A good friend told me recently that a blog post I wrote was over his head. He has now, perhaps, told me why.
He asked me what my evidence was for the case I was making.
Which seemed odd, since I thought I had laid it all out pretty systematically.
So I repeated the list of literary references I had used:
Heracles
Moses
Romulus
Cyrus
Telephus
Gilgamesh
Lohengrin
Siegfried
Perseus
Sargon
Paris
Karna
Tristan
Danae
Agaea
Andromeda
Ophelia.
His response was that he had only ever heard of one person on that list, Moses, “but never read his work.”
This, I think, says something important.
This is not a man off the street. This is a guy with two degrees, a college instructor. A college English instructor, an instructor in the Humanities. How much worse the case must be for the average Canadian or American.
Moses, of course, wrote the Bible. Or at least the first five books of it.
Moses rescued from the rushes--Dura-Europos |
I think this shows we have stopped educating our rising generations in any meaningful sense. We stopped some time ago. These stories and texts used to be the entirety of our education, in terms of its content.

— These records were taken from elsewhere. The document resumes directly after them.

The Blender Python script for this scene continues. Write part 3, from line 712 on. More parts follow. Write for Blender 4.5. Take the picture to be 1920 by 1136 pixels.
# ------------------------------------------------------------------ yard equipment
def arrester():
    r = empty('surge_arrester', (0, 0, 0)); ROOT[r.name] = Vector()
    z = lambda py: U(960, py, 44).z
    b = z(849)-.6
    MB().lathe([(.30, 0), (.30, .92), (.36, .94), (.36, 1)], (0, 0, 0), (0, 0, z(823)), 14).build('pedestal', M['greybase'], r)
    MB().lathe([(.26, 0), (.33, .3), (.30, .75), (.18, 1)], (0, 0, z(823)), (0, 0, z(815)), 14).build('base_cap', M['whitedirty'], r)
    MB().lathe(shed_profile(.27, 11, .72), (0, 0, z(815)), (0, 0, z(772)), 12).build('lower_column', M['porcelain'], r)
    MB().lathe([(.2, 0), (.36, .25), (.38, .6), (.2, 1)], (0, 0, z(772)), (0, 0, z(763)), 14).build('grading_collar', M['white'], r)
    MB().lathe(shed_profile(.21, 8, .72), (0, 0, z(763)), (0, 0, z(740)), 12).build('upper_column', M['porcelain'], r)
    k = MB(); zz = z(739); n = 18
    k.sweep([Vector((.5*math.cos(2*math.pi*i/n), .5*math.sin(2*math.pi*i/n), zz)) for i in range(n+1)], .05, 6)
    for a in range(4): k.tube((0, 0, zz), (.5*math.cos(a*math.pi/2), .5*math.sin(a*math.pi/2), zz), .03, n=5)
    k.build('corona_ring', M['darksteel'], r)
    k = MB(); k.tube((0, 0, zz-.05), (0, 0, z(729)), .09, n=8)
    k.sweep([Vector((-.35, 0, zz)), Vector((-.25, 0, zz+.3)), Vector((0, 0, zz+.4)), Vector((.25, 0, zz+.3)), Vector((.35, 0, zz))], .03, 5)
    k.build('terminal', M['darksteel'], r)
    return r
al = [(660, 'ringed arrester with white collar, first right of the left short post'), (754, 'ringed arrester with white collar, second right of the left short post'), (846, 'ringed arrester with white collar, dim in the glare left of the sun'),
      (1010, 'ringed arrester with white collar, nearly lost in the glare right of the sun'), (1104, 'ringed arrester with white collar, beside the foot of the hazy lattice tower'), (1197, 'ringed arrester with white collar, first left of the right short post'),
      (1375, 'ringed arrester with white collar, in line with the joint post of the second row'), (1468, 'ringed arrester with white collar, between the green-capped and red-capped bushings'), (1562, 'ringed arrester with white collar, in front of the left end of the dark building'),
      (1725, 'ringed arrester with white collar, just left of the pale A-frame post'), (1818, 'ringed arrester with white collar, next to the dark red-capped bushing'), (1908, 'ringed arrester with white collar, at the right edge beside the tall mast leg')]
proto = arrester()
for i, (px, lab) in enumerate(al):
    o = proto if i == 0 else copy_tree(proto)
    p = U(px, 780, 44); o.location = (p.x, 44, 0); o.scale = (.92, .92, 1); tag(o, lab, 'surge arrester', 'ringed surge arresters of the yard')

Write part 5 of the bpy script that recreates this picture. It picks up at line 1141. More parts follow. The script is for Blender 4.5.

For good reason. These stories told us what we most needed to know.
There is no way to talk about non-physical experiences of any sort without using either metaphor or narrative or both—an “objective correlative,” as TS Eliot calls it. Like these stories.
Yet ALL of our experiences are non-physical. All of them. As Berkeley rightly pointed out.
Without this common language of symbol and myth, we can no longer communicate with each another, on anything other than a caveman level.
“Gimme meat.” “Sex now.” We can talk only about physical wants.
No wonder modern life feels increasingly empty and meaningless. No wonder there is a “spiritual catastrophe” going on, as Leonard Cohen called it. No wonder the statistics for depression and for mental illness generally are scraping the stratosphere en apparent route to infinity and beyond. No wonder America, Europe, “Western civilization,” and civilization generally (it is a mirage to suppose there is any intact civilization outside the West that might take over. They all fell earlier.) seem to be coming apart. No wonder we can no longer talk to one another, but only swing our fists. Even in the bedroom, between men and women.
This is where it began.
People have solid grounds, of course, for thinking studying literature, myth, religion, philosophy, and history is a waste of time. There are no jobs to be had there.
But this is tautological: there are no jobs there, any more, because nobody any longer values myth, literature, religion, philosophy, and history. There is not even any puzzle here involving chickens and eggs: the devaluation had to come first, and then there were no jobs.
Granted, these stories may not give you much practical help currently in finding or even performing a job.
But a job is not much good when everything else is falling apart; especially if you are psychotic, drug addicted, and hopelessly alone. You may not be making it in for work anyway.
And those jobs that need have nothing to do with the Humanities are exactly those jobs that are easily replaced by a machine. And that is already happening, rapidly.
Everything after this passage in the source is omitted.